Lastly, exchange rate fluctuations. This is one thing that has a very, very large impact on our business. To explain this, I'll give an example.
My one supplier who sells Coolermaster stock made roughly a 25% loss on his ENTIRE coolermaster shipment (which is a couple of hundred thoughsand rand's worth of import, if I had to estimate). What happens is that they have a month to pay Coolermaster after the shipment is received. So, they ordered the shipment with the exchange rate of around R9 / euro. 4 weeks later, the shipment arrives, and the exchange rate is still R9 /euro. They worked out the price based on R9 / euro, and sold most of their stock in that month, ready to place the next order and get their stock roughly 4 weeks later. However, when they had to pay, the exchange rate had gone up to roughly R14 / euro. This is almost a 60% fluctuation in exchange rate. This means, that they sold their entire shipment of Coolermaster stock at 25% below their cost price, making a loss of a serious amount of money. A similar thing happened with us with the Mushkin ram, but thankfully we waited a while before we added prices to the website, so we only made a loss for a very short period of time.
This makes distributors very nervous. If they do that every now and then, they'll go bankrupt. So, nervous feelings forces them to increase the price before it gets to this point (the moment the exchange rate starts increasing, they increase their prices, even though they have stock sitting locally) and keep the price high long after the exchange rate has settled, for fear of it going up again.

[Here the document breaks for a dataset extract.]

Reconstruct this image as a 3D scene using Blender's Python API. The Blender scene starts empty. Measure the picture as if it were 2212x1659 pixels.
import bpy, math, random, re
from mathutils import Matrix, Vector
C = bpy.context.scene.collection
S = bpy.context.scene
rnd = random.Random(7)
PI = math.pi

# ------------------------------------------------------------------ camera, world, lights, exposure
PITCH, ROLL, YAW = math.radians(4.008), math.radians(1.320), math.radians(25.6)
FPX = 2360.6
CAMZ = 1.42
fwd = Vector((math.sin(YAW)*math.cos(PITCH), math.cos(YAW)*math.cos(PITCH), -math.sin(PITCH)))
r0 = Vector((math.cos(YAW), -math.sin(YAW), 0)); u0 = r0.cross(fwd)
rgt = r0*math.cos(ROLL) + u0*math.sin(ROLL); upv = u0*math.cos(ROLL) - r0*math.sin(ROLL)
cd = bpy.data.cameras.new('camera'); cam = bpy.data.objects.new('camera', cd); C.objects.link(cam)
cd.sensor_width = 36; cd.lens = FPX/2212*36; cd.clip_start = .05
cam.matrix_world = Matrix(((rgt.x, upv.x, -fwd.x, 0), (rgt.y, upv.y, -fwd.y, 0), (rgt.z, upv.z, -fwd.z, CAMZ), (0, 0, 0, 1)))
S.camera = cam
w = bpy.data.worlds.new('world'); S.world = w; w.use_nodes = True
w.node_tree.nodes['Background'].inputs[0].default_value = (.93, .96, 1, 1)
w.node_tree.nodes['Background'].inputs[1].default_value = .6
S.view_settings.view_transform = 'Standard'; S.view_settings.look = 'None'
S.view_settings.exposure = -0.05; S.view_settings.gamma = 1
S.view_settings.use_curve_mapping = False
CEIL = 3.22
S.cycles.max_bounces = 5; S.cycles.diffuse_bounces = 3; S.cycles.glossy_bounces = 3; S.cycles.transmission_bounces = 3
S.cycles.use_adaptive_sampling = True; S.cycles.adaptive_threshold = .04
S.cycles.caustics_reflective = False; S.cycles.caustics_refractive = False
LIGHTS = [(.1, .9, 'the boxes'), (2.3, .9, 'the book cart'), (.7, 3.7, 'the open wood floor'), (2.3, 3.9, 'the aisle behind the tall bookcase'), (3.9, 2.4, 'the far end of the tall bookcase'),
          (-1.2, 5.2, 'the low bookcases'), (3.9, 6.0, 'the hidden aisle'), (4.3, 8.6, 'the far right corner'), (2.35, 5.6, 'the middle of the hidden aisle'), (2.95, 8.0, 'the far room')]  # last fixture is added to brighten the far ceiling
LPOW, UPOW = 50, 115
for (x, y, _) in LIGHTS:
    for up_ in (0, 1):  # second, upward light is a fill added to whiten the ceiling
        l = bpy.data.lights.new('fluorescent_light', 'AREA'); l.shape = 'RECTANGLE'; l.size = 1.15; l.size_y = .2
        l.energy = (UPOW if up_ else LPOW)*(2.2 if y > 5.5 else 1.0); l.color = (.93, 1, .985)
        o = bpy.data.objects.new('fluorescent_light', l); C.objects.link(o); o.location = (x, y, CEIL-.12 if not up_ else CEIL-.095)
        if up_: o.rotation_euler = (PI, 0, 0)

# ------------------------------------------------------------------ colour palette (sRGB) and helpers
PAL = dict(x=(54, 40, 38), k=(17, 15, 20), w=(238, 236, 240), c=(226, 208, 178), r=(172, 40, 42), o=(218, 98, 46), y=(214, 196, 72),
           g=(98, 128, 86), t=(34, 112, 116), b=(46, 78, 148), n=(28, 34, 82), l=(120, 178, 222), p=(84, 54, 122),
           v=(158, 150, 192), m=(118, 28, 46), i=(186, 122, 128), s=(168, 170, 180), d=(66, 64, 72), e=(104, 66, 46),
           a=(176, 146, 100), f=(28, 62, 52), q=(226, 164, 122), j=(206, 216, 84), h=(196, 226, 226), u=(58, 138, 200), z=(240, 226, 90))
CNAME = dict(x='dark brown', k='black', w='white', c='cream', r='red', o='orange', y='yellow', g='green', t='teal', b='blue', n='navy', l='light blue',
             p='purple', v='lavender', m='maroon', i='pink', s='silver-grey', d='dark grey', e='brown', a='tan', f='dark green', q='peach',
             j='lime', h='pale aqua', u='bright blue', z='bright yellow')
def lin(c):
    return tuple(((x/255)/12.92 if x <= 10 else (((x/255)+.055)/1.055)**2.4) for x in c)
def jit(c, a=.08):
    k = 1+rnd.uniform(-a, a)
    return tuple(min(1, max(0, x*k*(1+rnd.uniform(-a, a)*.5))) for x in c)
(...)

You have to understand that one such shipment is worth about 4 or 5 shipments that gets sold at the correct price. It could cost a company more than a quarter of a year to make back the money that was lost on one such shipment. So if they mess up like this 3 times a year, they'll not have made any money that year, and ran at a loss or only just break even. Any company that merely breaks even every year, will eventually go bankrupt.